Recent surveys suggest that women outnumber men on American college campuses, and that this gap has been growing since the 1970s.
In a survey conducted in 2012 by the U.S. Census Bureau, 71 percent of female students enrolled in a college or university after high school, while only 61 percent of their male counterparts did the same. According to the Pew Research Center, which analyzed the data, the percentage of male enrollment has not changed since the census in 1994. On the other hand, only 63 percent of female students enrolled after high school in 1994, and that number has steadily grown since then.
At Ivy League colleges, the gender gap is a little smaller, and some campuses have more male students than female. According to Brown University, its class of 2015 is 51 percent female and 49 percent male. At Cornell University, the ratio is reversed, with 49.8 percent of the Class of 2015 being female, and 50.2 percent male. Similarly, Princeton’s Class of 2015 is 50.7 percent male and 49.3 percent female.

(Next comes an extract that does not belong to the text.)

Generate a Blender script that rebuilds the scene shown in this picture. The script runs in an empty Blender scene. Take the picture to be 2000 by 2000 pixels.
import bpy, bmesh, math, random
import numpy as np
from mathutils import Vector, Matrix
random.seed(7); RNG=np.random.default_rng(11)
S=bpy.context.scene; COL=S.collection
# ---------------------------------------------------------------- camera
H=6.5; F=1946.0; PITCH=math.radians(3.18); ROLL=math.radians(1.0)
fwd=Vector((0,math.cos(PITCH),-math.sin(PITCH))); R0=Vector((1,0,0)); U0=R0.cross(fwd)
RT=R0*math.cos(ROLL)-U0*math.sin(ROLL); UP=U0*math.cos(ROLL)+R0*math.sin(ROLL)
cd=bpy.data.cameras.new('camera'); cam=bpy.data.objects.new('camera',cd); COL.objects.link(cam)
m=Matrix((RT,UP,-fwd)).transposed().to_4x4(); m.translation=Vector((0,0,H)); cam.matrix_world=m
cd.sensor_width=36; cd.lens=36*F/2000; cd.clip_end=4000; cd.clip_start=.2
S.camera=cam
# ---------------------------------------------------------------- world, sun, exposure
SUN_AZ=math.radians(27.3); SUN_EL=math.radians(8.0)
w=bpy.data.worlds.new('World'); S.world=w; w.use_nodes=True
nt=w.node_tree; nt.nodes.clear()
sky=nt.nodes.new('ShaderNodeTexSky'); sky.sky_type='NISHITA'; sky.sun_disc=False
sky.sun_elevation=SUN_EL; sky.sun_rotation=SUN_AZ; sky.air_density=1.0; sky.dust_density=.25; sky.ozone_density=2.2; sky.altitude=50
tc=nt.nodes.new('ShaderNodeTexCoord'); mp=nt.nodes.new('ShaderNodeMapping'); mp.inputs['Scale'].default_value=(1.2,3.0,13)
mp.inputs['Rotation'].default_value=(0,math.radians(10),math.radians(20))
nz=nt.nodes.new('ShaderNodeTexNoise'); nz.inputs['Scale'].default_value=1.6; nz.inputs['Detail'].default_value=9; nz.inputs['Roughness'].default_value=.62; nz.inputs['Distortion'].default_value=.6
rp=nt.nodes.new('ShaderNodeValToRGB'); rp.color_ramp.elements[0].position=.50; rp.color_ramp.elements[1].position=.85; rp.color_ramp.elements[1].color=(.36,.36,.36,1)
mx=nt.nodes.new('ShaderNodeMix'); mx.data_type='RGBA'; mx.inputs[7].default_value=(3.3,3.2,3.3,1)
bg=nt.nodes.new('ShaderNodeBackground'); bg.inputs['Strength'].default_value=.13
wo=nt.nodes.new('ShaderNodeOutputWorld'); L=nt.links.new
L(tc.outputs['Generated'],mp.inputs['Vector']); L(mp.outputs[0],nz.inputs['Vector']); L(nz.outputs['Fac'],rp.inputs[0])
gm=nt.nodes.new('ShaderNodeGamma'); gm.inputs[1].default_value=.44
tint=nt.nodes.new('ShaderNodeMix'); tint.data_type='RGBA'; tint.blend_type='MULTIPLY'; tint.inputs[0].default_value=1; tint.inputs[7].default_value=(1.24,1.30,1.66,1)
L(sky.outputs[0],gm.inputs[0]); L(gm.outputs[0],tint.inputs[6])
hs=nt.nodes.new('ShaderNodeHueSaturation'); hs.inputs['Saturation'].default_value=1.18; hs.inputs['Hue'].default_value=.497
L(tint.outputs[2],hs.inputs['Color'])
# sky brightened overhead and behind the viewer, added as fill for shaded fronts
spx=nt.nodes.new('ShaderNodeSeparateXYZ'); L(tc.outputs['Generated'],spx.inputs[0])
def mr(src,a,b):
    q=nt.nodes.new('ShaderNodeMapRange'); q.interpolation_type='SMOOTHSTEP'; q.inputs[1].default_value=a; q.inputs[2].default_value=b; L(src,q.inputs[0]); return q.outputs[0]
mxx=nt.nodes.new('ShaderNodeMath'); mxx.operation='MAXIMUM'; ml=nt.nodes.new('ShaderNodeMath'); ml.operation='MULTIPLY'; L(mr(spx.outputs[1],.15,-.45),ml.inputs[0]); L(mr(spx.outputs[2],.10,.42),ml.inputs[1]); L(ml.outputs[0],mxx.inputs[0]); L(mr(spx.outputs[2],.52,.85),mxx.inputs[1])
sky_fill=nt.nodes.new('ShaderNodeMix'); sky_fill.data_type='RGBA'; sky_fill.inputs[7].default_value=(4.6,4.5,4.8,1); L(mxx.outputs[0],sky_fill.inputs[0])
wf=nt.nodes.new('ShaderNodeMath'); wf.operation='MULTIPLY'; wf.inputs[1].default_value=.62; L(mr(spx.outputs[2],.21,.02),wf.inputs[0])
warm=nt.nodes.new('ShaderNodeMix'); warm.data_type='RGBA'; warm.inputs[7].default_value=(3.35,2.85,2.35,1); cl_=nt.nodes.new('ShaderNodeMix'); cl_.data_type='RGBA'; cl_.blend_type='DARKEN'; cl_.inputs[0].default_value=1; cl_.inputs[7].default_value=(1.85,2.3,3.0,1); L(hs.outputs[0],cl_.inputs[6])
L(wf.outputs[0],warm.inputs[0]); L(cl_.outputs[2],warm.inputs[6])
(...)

Seton Hall University’s 5,500 undergraduate student population is 59 percent female and 41 percent male, according the Office of Admissions.
“I’m an education major, and there is never more than two guys in a class,” said Emily Lopez, a senior.
Even in Lopez’s other classes, she has noticed a difference.
“I still see in my history classes that there are more girls than guys.”
According to Kristen Drake, a junior chemistry major, the gap is just as noticeable in the Science Department.
“In my physics class there was only about seven girls out of a total of about 40 students, but that was the only class, out of my three years here, that I noticed a big difference,” said Drake. “I feel like there are just more girls in my classes in general.”
Megan Chase, a junior studying business and sports management, says that her classes are the opposite.
“Overall I think there are more guys in my classes. My business classes are usually half and half, but there are definitely more guys in my sports management classes.”
In “The New Math on Campus,” a 2010 article from the New York Times by Alex Williams, the American Council on Education gave some theories as to why this gap might exist. They mention everything from women having higher grades, to the possibility that enrollment among older students could be biased in favor of older men.
Corey Kientz, a senior biochemistry major, thinks the gender gap is related to the recent push for women in science fields.
“A lot of the girls I meet in class are there to study how to become a physician’s assistants or a nurse,” fields Kientz describes as being more female dominated professions.
In the New York Times article, Williams also spoke with professor W. Keith Campbell of The University of Georgia, who said that, because of the gap, men can control the dating scene.
“In this way some colleges mirror retirement communities, where women often find that the reward for outliving their husbands is competing with other widows for the attentions of the few surviving bachelors,” said Williams.
“In my experience at Seton Hall,” said Chase “I feel like it’s more common to see girls competing for guys than guys competing for girls.”